I’m listening to Pilgrimage To The Southern Stars, the original recordings that would evenutally become Live‘s The Distance To Here, one of my favourite albums ever made. Live is one of the most consistantly awe-inspiring bands I’ve ever experienced, and there’s a song on this album, “Dance With You,” that never fails to break open my heart and move me in a torrent. Listening to it now, I’m awash with memories of intimacy.

Intimacy is enhanced by solitude. There’s a wide range of benefit to be found in time alone, but for me it’s most valuable in meditative and creative moments. While I wish to imbue each moment and everything I do with conscious plays of stillness and creation, it’s easier to access that when I’m alone. When I return to intimate moments with those I love after solitude I am better able to be present and to lovingly co-create our moments.

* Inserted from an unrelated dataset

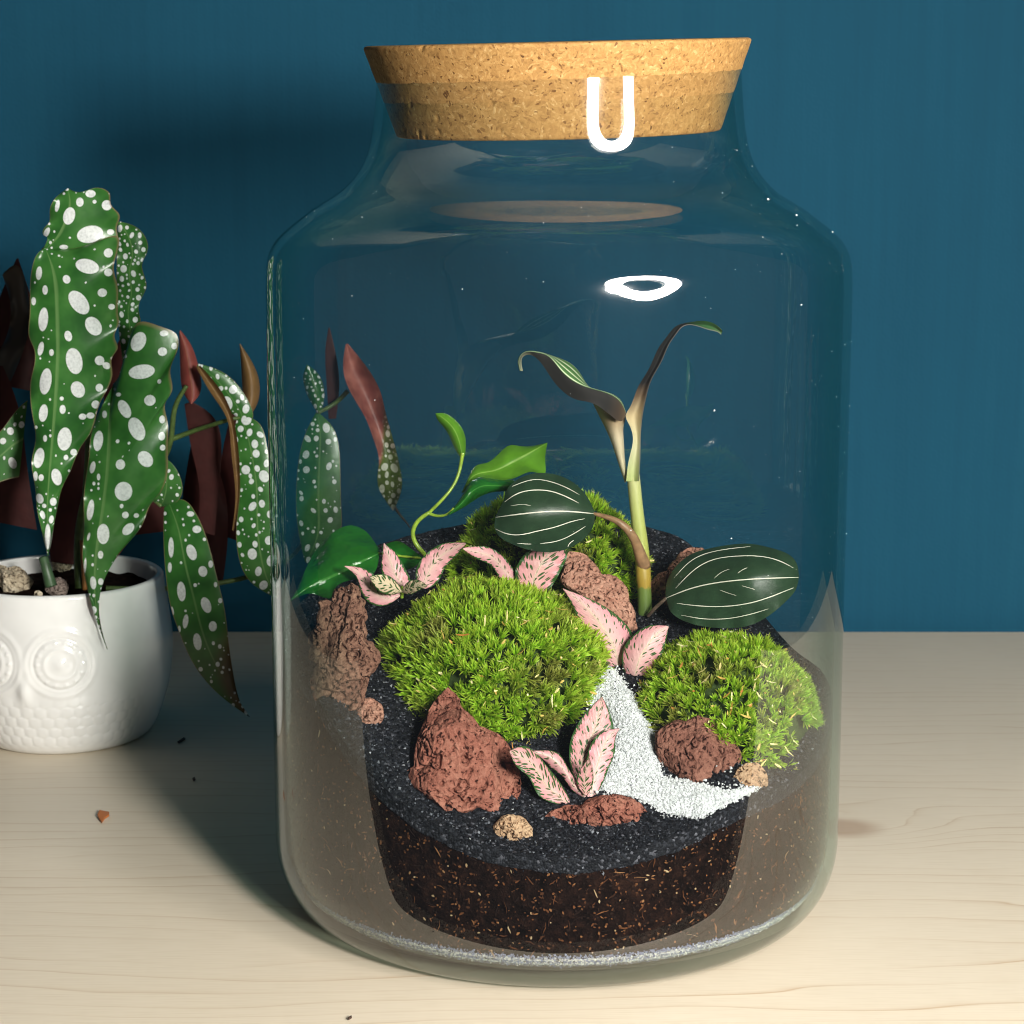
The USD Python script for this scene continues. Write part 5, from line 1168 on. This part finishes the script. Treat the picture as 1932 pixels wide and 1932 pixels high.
bleaf('c1', [(905, 180), (902, 300), (905, 420), (920, 600), (945, 740), (990, 870), (1050, 1010), (1130, 1130), (1230, 1230), (1375, 1335)], [(960, 135), (1020, 140), (1075, 200), (1120, 290), (1160, 410), (1200, 570), (1240, 740), (1262, 920), (1290, 1110), (1330, 1260), (1378, 1336)],
      [(935, 160), (985, 300), (1020, 480), (1065, 660), (1110, 840), (1180, 1020), (1378, 1336)], [Y - .024, Y - .034, Y - .040, Y - .040], 19, key='L4', label='long hanging leaf with a red brown tip at the right of the pot', brown=brown_tip, small=46, cup=0.0012)
bleaf('c0', [(628, 1290), (560, 1420), (505, 1560), (490, 1700), (468, 1850), (462, 1990), (462, 2120), (455, 2240), (478, 2400), (520, 2560), (592, 2758)],
      [(640, 1278), (700, 1150), (728, 1000), (770, 950), (880, 972), (975, 1020), (978, 1110), (940, 1220), (950, 1330), (912, 1400), (925, 1500), (925, 1640), (925, 1780), (880, 1900), (830, 1960), (790, 2060), (690, 2190), (625, 2270), (570, 2370), (545, 2500), (560, 2640), (594, 2758)],
      [(632, 1285), (610, 1420), (598, 1600), (585, 1800), (560, 2000), (530, 2200), (520, 2400), (540, 2580), (593, 2758)], [Y - .030, Y - .048, Y - .052, Y - .050, Y - .050], 20, key='L3', label='second large spotted leaf with a broad right lobe', small=40, edge_y=(0.003, 0.005), wave=0.0026, waves=5, nu=240, nv=90)
bleaf('c0', [(238, 545), (258, 480), (240, 470), (238, 440), (270, 400), (275, 330), (310, 260), (372, 212)], [(262, 575), (480, 560), (655, 525), (645, 430), (660, 360), (612, 300), (605, 240), (540, 208), (480, 222), (430, 232), (376, 212)], [(250, 552), (320, 470), (370, 360), (385, 290), (374, 213)], [Y - .0385, Y - .0405, Y - .037], 21, key='L1', label='upper lobe of the largest leaf', small=16, edge_y=(0.002, 0.004), wave=0.002, waves=3, nu=150, nv=80)
bleaf('c0', [(240, 545), (205, 575), (172, 680), (165, 800), (163, 920), (160, 1030), (188, 1100), (190, 1180), (172, 1260), (168, 1380), (185, 1500), (196, 1600), (175, 1720), (192, 1850), (205, 1990), (225, 2080), (245, 2170), (264, 2240)],
      [(262, 545), (480, 525), (652, 480), (642, 580), (628, 660), (650, 760), (650, 900), (655, 960), (632, 1030), (650, 1090), (618, 1150), (620, 1240), (560, 1380), (535, 1450), (500, 1560), (440, 1650), (390, 1770), (345, 1860), (320, 1960), (300, 2060), (285, 2160), (266, 2240)],
      [(252, 545), (285, 640), (305, 760), (312, 900), (315, 1100), (305, 1350), (290, 1550), (275, 1750), (262, 1950), (262, 2100), (265, 2240)], [Y - .040, Y - .048, Y - .050, Y - .052, Y - .050], 22, key='L1', label='largest spotted leaf hanging to the pot rim at the left', small=48, edge_y=(0.005, 0.003), wave=0.0026, waves=6, nu=240, nv=90)
# stems and leaf stalks
stalk(beg, [(150, 1110, Y - .01), (150, 1000, Y - .004), (175, 900, Y), (215, 800, Y - .004), (216, 726, Y - .026)], [9, 8.5, 7, 5, 3.5], beg_stem, 'stem')
stalk(beg, [(96, 1105, Y - .024), (88, 1075, Y - .024), (82, 1052, Y - .022)], [12, 10, 9], stem_mat('begonia_stub', (0.045, 0.09, 0.04)), 'stem', label='short green cut stub')
stalk(beg, [(82, 470, Y - .038), (110, 520, Y - .010), (140, 620, Y + .01), (165, 760, Y + .01), (160, 960, Y)], [3.5, 4, 5, 6, 7], beg_stem)
stalk(beg, [(300, 880, Y + .01), (322, 830, Y + .004), (330, 770, Y), (352, 728, Y - .002)], [6, 5.5, 5, 4], beg_stem)
stalk(beg, [(230, 850, Y), (300, 836, Y + .004), (360, 815, Y + .004), (412, 798, Y - .006)], [6, 5.5, 4.5, 4], beg_stem)
stalk(beg, [(412, 798, Y - .006), (440, 790, Y - .008), (452, 788, Y - .006)], [4, 3.5, 3], beg_stem)
stalk(beg, [(600, 778, Y), (630, 762, Y + .004), (656, 738, Y + .002)], [4, 4, 4.5], beg_stem)
stalk(beg, [(600, 778, Y + .004), (604, 860, Y + .01), (598, 950, Y + .012), (560, 1040, Y + .01), (480, 1085, Y + .008), (320, 1110, Y + .004), (200, 1110, Y)], [4, 4, 4, 4, 4.5, 5, 5], beg_stem, n=40)
stalk(beg, [(742, 950, Y - .006), (752, 968, Y - .006), (766, 985, Y - .006), (774, 996, Y - .006)], [3.0, 2.4, 1.8, 1.0], beg_brown, label='thin dry brown leaf tip')
stalk(beg, [(304, 955, Y - .024), (280, 935, Y - .02), (240, 930, Y), (200, 960, Y)], [3.5, 3.5, 5, 6], beg_stem)
stalk(beg, [(160, 1112, Y - .012), (156, 1060, Y - .012), (153, 1020, Y - .008)], [5, 4, 3], stem_mat('begonia_sheath', (0.22, 0.09, 0.025)), 'stem', label='orange brown dry sheath')
# ------------------------------------------------------------------ cork
cork_mat = mat('cork', {
    'g': ('geometry', {}), 'di': ('noise_texture', {'scale': 160.0, 'detail': 3.0}), 'sv': ('vector_math', {'math_type': 'scale', 'scale': 0.006}), 'av': ('vector_math', {'math_type': 'add'}),
    'v': ('voronoi_texture', {'scale': 680.0}), 'v2': ('voronoi_texture', {'scale': 1350.0}), 'sc': ('separate_color', {}), 'sc2': ('separate_color', {}), 'n': ('noise_texture', {'scale': 1400.0, 'detail': 2.0}),
    'mx': ('mix_float', {'fac': 0.5}), 'r': ('rgb_ramp', {'ramp': [(0.06, (0.21, 0.105, 0.030)), (0.22, (0.31, 0.162, 0.050)), (0.55, (0.365, 0.198, 0.062)), (0.82, (0.41, 0.235, 0.080)), (0.96, (0.50, 0.315, 0.13))]}),
    'dk': ('rgb_ramp', {'ramp': [(0.0, (0.30, 0.22, 0.16)), (0.025, (0.55, 0.46, 0.38)), (0.045, (1, 1, 1))]}), 'mu': ('mix_color', {'blend_type': 'multiply', 'fac': 1.0}),
    'b': ('bump', {'strength': 0.5, 'distance': 0.0005}), 'p': ('principled_bsdf', {'roughness': 0.72, 'specular_ior_level': 0.3})},
    [('g.position', 'di.vector'), ('di.color', 'sv.vector1'), ('sv.vector', 'av.vector1'), ('g.position', 'av.vector2'), ('av.vector', 'v.vector'), ('av.vector', 'v2.vector'), ('g.position', 'n.vector'), ('v.color', 'sc.color'), ('v2.color', 'sc2.color'), ('sc.r', 'mx.a'), ('sc2.r', 'mx.b'), ('mx.result', 'r.fac'),
     ('sc2.g', 'dk.fac'), ('r.color', 'mu.a'), ('dk.color', 'mu.b'), ('mu.result', 'p.base_color'), ('mx.result', 'b.height'), ('b.normal', 'p.normal')])
nt = 520
prof = [(0.0, 0.2945), (0.030, 0.2945), (0.0585, 0.2945), (0.0592, 0.2947), (0.0597, 0.2955)] + [(0.0597 + (0.0703 - 0.0597) * q, 0.2955 + (0.3258 - 0.2955) * q) for q in np.linspace(0.02, 1, 44)] + [(0.0704, 0.3264), (0.0700, 0.3270), (0.0690, 0.3273), (0.040, 0.3274), (0.0, 0.3274)]
pr = np.array(prof); ang = np.arange(nt) * 2 * np.pi / nt
V = np.stack([pr[:, None, 0] * np.cos(ang), pr[:, None, 0] * np.sin(ang), np.repeat(pr[:, 1:], nt, 1)], -1)
q = V.reshape(-1, 3)
pit = sstep(meshkit.noise(q * 420, 3), 0.72, 0.92) * sstep(meshkit.noise(q * 60, 9), 0.35, 0.7)
rough_side = 1 + 1.6 * sstep(-np.cos(np.arctan2(q[:, 1], q[:, 0]) - math.radians(205)), -1.0, -0.6) * 0
dd = 0.00035 * (meshkit.fbm(q * 300, 3, 2) - 0.5) - 0.0011 * pit
out = np.stack([np.cos(np.tile(ang, len(pr))), np.sin(np.tile(ang, len(pr))), 0 * q[:, 0]], -1) * (q[:, :2] ** 2).sum(1)[:, None] ** 0.5 / 0.07
q = q + out * dd[:, None]
tilt = math.radians(-1.3)
c0 = np.array([0, 0, 0.31])
Rm = np.array([[math.cos(tilt), 0, math.sin(tilt)], [0, 1, 0], [-math.sin(tilt), 0, math.cos(tilt)]])
tx = math.radians(1.2)
Rx = np.array([[1, 0, 0], [0, math.cos(tx), -math.sin(tx)], [0, math.sin(tx), math.cos(tx)]])
q = (q - c0) @ (Rx @ Rm).T + c0 + np.array([JX - 0.0004, 0, 0.0])
f = wrap_faces(len(pr), nt)
put('cork_stopper', (q, f), cork_mat, smooth=60, label='thick tapered pressed cork stopper closing the jar neck', category='stopper')

# ------------------------------------------------------------------ dust on the glass
dust_mat = mat('glass_dust', {'p': ('principled_bsdf', {'base_color': (0.7, 0.7, 0.7), 'roughness': 0.7})})
n = 260
zc = np.where(rng.random(n) < 0.45, rng.uniform(0.245, 0.292, n), rng.uniform(0.10, 0.25, n))
aa = rng.uniform(math.pi * 1.03, math.pi * 1.97, n)
aa = np.where(rng.random(n) < 0.35, rng.normal(math.pi * 1.8, 0.25, n), aa)
m = OUTER[:, 1] > 0.03
rr = np.interp(zc, OUTER[m, 1], OUTER[m, 0]) + 0.00004
dp = np.stack([JX + rr * np.cos(aa), rr * np.sin(aa), zc], -1)
gv, gf = grains(dp, 0.00009, rng)
gv = gv.reshape(n, 6, 3); sc = np.where(rng.random(n) < 0.12, rng.uniform(2.0, 3.6, n), rng.uniform(0.7, 1.6, n))[:, None, None]
gv = (dp[:, None] + (gv - dp[:, None]) * sc).reshape(-1, 3)
put('dust', (gv, gf), dust_mat, jar, kind='stuff')

# ------------------------------------------------------------------ crumbs on the table
crumb_mat = mat('orange_chip', {'p': ('principled_bsdf', {'base_color': (0.42, 0.13, 0.03), 'roughness': 0.6})})
speck_mat = mat('dark_speck', {'p': ('principled_bsdf', {'base_color': (0.05, 0.028, 0.018), 'roughness': 0.8})})


def flat_chip(name, pts, h, m, label):
    w = np.array([on_z(*p, 0.0)[:2] for p in pts])
    pg = Polygon(w).buffer(0)
    t = trimesh.creation.extrude_polygon(pg, h, engine='earcut')
    v = np.array(t.vertices); v[:, 2] += 0.0004 + 0.25 * h * np.sin(v[:, 0] * 900)
    put(name, (v, t.faces), m, label=label, category='crumb', group='crumbs on the table')


flat_chip('bark_chip', [(184, 1543), (188, 1534), (196, 1535), (206, 1536), (206, 1541), (198, 1546), (192, 1554), (187, 1548)], 0.0009, crumb_mat, 'orange bark chip lying on the table in front of the owl pot')
flat_chip('dirt_speck', [(335, 1402), (347, 1395), (350, 1397), (338, 1404)], 0.0006, speck_mat, 'thin dark crumb on the shaded table to the right of the owl pot')
flat_chip('dirt_speck', [(363, 1472), (367, 1470), (369, 1474), (365, 1476)], 0.0006, speck_mat, 'round dark crumb in the jar shadow between the pot and the jar')
flat_chip('dirt_speck', [(656, 1925), (663, 1921), (664, 1924), (658, 1927)], 0.0006, speck_mat, 'reddish crumb on the table at the bottom edge left of the jar')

Part of skillful intimacy, as well as anything we do, is being playful with our identities. The more we become aware of and creative with our personalities, the more free of them we become. Liberated from narrow identities, we are free to use them in beneficial ways. Like the best actors, we are able to step fully into a role but not be bound by it.

We’re always wearing masks. We can be slaves to them or use them with great joy. Underneath it all is our Self unbounded, our original face. As William at IOC wrote today, “Do you know your true face? Can you feel it?